物理学徒とテロリズム(機本伸司『神様のパズル』)


女目当てで研究室を選ぶ人畜無害のダメ大学生である綿貫は、素粒子加速器の設計者にしてひきこもりの穂瑞沙羅華をゼミに連れ出す役を担う。綿貫は『宇宙はどうしてできたのか』という根源の謎を穂瑞に突きつけるが、そのせいで彼の卒業を左右するゼミのメインテーマは『宇宙のつくり方』となり、しかもディベートでは穂瑞と二人で「作れます」側に立つことになってしまう。就職活動もせねばならない。
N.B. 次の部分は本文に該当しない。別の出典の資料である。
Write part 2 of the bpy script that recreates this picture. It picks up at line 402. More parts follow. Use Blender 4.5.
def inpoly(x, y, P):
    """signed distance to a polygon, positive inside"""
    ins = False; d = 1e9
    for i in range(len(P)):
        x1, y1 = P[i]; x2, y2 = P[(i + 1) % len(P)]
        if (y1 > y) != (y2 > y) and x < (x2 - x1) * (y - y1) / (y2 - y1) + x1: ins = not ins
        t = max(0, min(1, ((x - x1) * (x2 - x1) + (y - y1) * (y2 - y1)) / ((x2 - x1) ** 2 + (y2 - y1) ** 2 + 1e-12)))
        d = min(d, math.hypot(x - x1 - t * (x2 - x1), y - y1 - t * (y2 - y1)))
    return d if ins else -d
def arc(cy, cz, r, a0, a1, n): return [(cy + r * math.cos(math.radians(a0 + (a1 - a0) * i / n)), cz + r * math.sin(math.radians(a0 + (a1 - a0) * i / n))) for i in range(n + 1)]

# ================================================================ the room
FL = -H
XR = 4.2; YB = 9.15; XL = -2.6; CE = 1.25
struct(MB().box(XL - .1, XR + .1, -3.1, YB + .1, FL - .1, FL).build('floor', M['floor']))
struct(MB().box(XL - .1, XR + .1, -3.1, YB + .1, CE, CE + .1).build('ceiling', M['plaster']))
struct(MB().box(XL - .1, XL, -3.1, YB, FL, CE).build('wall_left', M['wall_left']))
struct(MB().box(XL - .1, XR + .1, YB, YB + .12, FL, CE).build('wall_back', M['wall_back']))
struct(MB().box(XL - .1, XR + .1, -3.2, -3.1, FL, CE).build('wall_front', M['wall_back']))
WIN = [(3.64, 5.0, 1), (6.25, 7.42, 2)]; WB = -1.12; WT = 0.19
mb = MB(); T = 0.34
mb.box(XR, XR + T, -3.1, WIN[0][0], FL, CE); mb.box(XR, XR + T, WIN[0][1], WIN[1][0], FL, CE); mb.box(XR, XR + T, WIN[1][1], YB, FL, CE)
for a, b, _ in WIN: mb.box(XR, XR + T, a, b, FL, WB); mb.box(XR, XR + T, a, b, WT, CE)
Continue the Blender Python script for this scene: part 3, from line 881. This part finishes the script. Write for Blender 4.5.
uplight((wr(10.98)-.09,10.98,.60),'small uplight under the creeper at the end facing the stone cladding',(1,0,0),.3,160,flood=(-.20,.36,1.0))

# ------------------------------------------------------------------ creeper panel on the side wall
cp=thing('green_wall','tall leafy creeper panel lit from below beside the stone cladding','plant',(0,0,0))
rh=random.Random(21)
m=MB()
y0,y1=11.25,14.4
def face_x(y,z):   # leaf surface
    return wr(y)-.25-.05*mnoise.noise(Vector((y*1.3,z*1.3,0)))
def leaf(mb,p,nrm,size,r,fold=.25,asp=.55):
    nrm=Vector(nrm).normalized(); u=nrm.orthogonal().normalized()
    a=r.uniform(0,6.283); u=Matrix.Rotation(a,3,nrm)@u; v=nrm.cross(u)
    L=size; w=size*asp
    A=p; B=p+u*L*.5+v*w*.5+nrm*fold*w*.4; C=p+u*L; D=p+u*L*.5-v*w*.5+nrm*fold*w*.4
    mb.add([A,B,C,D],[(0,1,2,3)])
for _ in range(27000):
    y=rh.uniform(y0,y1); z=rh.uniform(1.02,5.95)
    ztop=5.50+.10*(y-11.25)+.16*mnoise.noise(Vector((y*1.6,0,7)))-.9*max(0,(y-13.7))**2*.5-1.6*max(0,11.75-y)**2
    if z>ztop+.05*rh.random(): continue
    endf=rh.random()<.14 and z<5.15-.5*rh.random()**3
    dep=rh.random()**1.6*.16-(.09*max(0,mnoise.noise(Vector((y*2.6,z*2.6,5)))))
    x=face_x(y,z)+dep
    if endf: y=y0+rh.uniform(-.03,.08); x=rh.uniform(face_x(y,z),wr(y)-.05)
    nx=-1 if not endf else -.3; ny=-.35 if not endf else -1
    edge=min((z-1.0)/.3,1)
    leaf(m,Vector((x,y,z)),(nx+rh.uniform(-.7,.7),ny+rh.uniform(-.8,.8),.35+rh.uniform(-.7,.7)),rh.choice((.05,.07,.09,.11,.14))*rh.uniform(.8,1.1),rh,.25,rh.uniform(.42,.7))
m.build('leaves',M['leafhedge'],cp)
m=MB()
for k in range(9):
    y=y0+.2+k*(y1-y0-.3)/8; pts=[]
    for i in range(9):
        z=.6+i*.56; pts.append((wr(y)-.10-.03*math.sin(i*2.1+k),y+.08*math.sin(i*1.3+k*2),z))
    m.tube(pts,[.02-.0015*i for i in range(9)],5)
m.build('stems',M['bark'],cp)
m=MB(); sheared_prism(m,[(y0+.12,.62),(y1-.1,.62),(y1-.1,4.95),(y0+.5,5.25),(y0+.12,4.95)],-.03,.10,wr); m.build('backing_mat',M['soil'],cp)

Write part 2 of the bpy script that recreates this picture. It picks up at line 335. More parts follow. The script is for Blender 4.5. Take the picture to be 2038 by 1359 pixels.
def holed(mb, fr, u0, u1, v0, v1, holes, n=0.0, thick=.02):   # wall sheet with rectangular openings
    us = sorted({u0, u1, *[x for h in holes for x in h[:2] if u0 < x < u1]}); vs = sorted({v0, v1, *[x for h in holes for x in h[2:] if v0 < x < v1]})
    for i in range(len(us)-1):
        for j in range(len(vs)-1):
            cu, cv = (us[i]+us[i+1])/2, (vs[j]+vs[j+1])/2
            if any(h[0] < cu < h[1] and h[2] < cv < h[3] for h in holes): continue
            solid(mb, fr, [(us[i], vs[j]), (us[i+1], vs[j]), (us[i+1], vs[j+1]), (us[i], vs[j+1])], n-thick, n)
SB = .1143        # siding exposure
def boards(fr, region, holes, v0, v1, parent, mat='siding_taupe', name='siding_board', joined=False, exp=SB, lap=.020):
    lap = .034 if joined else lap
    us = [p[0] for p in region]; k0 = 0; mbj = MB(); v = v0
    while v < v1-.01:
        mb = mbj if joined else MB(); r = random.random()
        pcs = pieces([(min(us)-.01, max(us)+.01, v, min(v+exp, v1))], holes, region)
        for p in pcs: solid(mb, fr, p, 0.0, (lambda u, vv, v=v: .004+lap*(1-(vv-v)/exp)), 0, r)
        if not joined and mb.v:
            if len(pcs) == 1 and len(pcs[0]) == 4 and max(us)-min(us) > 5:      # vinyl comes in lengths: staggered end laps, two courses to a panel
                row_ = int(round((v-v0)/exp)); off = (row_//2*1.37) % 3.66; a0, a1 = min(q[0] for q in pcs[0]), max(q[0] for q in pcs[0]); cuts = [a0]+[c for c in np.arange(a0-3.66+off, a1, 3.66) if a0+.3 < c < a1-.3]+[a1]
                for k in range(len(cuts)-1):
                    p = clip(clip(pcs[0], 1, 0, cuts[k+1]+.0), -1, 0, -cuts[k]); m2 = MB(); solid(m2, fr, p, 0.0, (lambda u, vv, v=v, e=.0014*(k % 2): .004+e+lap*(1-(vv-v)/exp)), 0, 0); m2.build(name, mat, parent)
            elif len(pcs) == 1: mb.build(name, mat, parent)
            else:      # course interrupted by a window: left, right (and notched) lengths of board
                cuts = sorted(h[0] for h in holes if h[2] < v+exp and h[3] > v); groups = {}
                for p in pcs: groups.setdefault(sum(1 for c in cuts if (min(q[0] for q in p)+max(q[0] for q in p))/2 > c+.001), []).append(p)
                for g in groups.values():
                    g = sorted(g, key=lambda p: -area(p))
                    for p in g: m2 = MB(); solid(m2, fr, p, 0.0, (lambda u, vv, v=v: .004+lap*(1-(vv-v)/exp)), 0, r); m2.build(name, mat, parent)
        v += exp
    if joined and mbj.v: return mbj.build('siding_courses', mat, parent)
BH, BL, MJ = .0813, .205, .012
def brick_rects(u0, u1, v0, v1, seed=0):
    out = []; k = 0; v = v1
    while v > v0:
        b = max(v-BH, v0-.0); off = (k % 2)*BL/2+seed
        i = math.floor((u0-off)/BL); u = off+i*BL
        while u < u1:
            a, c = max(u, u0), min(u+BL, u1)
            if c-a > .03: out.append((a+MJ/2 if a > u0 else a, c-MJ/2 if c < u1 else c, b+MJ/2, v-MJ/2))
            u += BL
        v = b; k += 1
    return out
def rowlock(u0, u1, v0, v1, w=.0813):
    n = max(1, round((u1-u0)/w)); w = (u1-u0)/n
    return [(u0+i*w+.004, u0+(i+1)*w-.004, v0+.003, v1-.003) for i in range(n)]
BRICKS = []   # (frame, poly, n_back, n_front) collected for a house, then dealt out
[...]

その上、行きがかりでの農業の手伝いにまで深入りしてしまう綿貫の明日はどっちだ!という話。

前半はコミカルで、穂瑞がアホ綿貫の発想にブレイクスルーのきっかけを求め、けったいなことを喋れと強要するくだりなど、実によい。しかし後半では物語は加速度的にカタストロフ的方向へシフトしていく。研究の閉塞と個人的な悩みとが重なった穂瑞が自爆テロに近い暴挙に出るのだ。この展開は、唐突の感をぬぐえなかった。救いは、これまた進退窮まった綿貫が、稲の世話に心の安定を求める切なさが真に迫っていたこと。彼が暴挙を遂行しようとする穂瑞を止めるためにかけた言葉はよかった。映画になるらしいが、いっそのこと農業振興映画にするくらいのつもりでよろしく。